Even though angle-build applications cause increased lateral loading at the bit, build sections normally are short in length relative to bit life. Therefore, unplanned trips are not always a function of bit life.
Bit life in horizontal hole sections is generally the same as it would be in a vertical well, providing that similar operating conditions of low weights and high rotary speeds are employed.
However, this assumes that gauge-holding ability is adequate for the horizontal application. Wilkerson, et al., found that in the final angle build section of a Prudhoe Bay well, rapid gauge and bearing wear reduced the life of journal-bearing, rollingcone bits.3 The short bit life was attributed to the increasing quantity of fine solids in the mud, high motor rotational speeds, and high sideloading.
In applications where gauge-holding capacity may limit bit life, various features are available to increase the life expectancy of the bit. Rolling-cone cutting structures can be altered to use less cone offset, or gauge designs with more wear resistant insert and hardfacing materials. Their legs can be protected as discussed earlier.
Fixed-cutter bits may use, individually or in combination, increased gauge lengths, increased diamond density, lengthened PDC contact area at gauge, and TSP materials.
Because the heart of a rolling cone is the bearing package, it should be a primary consideration when analyzing the expected life of such a bit. A reliability analysis has concluded that while drilling costs decline as bit life increases, the potential savings diminish when the risk of a bearing failure exceeds a calculated probability of survival.8
REFERENCES
- Gust, D., "Horizontal drilling evolving from art to science," OGJ, July 24, 1989, pp. 43-52.
- Stewart, C.D., and Williamson, D.R., "Horizontal Drilling Aspects of the Helder Field Redevelopment," 20th annual Offshore Technology Conference, Houston, May 2-5, 1988.
- Wilkerson, J.P., Smith, J.H., Stagg, T.O., and Walters, D.A., "Horizontal Drilling Techniques at Prudhoe Bay, Alaska," Journal of Petroleum Technology, November 1988, pp. 1445-51.
- Burr, A.H., Mechanical Analysis and Design, Elsevier Science Publishing Co., New York, 1981, p. 45.

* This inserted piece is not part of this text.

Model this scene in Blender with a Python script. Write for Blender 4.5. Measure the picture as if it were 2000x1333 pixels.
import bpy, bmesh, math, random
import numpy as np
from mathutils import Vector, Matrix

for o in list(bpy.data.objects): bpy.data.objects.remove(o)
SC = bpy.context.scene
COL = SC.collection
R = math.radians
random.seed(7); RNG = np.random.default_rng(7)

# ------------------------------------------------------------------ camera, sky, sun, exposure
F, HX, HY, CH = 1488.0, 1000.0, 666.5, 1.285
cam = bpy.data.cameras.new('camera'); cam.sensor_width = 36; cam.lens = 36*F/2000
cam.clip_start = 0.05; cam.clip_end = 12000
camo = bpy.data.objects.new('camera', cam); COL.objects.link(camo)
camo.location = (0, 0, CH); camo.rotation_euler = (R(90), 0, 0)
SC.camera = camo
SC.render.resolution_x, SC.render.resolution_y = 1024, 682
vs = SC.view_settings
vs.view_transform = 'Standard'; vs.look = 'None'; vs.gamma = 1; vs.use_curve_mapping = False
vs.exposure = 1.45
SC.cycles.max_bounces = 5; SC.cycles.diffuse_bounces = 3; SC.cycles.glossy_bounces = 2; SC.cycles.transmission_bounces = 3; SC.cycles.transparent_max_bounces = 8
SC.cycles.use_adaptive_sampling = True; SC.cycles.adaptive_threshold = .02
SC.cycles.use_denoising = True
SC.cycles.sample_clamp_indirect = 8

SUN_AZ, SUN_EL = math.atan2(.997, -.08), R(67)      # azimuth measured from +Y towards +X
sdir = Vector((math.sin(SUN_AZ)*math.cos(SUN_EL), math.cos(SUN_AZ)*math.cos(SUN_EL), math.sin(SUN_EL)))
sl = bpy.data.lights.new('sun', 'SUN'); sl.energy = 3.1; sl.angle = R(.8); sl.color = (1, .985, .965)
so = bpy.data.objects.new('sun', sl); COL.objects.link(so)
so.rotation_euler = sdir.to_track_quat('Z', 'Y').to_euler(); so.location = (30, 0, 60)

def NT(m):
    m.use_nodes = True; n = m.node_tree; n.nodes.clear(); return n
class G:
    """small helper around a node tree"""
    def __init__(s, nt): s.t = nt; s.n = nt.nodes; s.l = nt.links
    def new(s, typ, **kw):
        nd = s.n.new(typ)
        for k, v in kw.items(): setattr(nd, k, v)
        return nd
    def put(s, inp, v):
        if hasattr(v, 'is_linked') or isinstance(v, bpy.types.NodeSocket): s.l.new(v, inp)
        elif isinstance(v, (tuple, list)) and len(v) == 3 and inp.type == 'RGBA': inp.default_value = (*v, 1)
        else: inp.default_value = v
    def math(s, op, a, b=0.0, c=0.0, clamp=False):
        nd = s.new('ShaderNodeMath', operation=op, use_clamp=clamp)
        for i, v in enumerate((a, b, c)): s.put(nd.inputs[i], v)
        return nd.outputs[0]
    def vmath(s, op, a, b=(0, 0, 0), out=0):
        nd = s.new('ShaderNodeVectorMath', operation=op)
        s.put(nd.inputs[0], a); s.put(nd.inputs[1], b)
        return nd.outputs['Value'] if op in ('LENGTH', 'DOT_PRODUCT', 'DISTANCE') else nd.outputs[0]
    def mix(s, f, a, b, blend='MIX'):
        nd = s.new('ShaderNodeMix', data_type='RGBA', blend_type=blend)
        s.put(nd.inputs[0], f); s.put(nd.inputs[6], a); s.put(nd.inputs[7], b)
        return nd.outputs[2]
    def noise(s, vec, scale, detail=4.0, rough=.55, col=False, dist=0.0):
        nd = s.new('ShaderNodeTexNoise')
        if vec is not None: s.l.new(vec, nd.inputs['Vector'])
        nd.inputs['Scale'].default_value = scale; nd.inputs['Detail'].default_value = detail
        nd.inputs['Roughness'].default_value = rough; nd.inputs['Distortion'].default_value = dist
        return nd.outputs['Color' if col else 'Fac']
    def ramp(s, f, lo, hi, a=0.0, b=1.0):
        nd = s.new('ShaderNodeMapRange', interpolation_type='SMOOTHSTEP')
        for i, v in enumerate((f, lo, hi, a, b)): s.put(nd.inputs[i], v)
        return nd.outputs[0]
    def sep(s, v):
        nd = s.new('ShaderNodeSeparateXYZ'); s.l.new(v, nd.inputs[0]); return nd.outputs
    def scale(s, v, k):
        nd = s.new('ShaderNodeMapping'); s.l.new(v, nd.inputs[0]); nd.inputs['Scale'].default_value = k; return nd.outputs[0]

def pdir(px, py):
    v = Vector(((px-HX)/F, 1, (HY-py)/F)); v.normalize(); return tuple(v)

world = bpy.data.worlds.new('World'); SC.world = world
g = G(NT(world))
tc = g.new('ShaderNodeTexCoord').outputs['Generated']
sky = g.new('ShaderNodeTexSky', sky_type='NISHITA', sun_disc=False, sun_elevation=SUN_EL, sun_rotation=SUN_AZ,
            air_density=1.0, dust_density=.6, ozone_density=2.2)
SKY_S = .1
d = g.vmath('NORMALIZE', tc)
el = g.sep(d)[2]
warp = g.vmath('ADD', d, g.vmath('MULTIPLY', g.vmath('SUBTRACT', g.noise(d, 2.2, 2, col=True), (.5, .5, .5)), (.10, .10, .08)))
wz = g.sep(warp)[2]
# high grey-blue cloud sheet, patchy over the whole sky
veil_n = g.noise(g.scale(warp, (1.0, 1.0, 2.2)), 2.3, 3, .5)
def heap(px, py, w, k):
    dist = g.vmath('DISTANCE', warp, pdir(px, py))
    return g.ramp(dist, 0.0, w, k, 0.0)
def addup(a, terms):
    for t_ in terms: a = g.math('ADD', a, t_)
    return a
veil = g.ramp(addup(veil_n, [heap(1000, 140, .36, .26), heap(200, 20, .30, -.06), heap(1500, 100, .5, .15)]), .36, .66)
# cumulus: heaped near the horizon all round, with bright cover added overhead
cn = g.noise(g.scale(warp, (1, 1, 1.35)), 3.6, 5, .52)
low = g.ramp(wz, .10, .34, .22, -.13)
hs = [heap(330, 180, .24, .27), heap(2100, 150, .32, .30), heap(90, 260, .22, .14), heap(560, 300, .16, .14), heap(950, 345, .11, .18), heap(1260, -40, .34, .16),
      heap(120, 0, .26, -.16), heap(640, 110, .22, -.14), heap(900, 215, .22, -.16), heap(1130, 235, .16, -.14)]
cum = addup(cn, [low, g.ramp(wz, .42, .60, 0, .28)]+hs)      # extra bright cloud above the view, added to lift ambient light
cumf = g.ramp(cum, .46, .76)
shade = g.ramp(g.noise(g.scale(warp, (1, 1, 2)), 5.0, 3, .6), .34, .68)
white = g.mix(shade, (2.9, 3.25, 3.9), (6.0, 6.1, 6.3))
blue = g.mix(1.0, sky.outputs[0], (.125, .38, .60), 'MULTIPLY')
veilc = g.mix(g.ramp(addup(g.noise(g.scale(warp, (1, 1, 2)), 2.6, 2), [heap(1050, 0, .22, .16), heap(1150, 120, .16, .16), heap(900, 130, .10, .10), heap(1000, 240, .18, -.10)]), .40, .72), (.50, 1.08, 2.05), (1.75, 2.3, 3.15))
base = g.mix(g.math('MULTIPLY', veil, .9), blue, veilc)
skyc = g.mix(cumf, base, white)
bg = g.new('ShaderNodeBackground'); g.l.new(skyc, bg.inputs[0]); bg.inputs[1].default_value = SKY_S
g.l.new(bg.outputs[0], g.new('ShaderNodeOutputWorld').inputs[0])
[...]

- Martin, M., Georges C., Bisson, P., and Konirsch, O., "Transport of Cuttings in Directional Wells," Paper No. 16083, 1987 SPE/IADC Drilling Conference, New Orleans, Mar. 15-18, 1987.
- Parsons, R.S., and Fincher, R.W., "Short-Radius Lateral Drilling: A Completion Alternative," Paper No. 15943, SPE Eastern Regional Meeting, Columbus, Ohio, Nov. 12-14, 1986.
- Dech, J.A., Hearn, D.D., Schuh, F.J., and Lenhart, B., "New tools allow medium-radius horizontal drilling," OGJ, July 14, 1986, pp. 95-99.
- Kelly, J.L. Jr., "Forecasting the Life of Rock Bit Journal Bearings," Journal of Petroleum Technology, June 1990, pp. 165-70.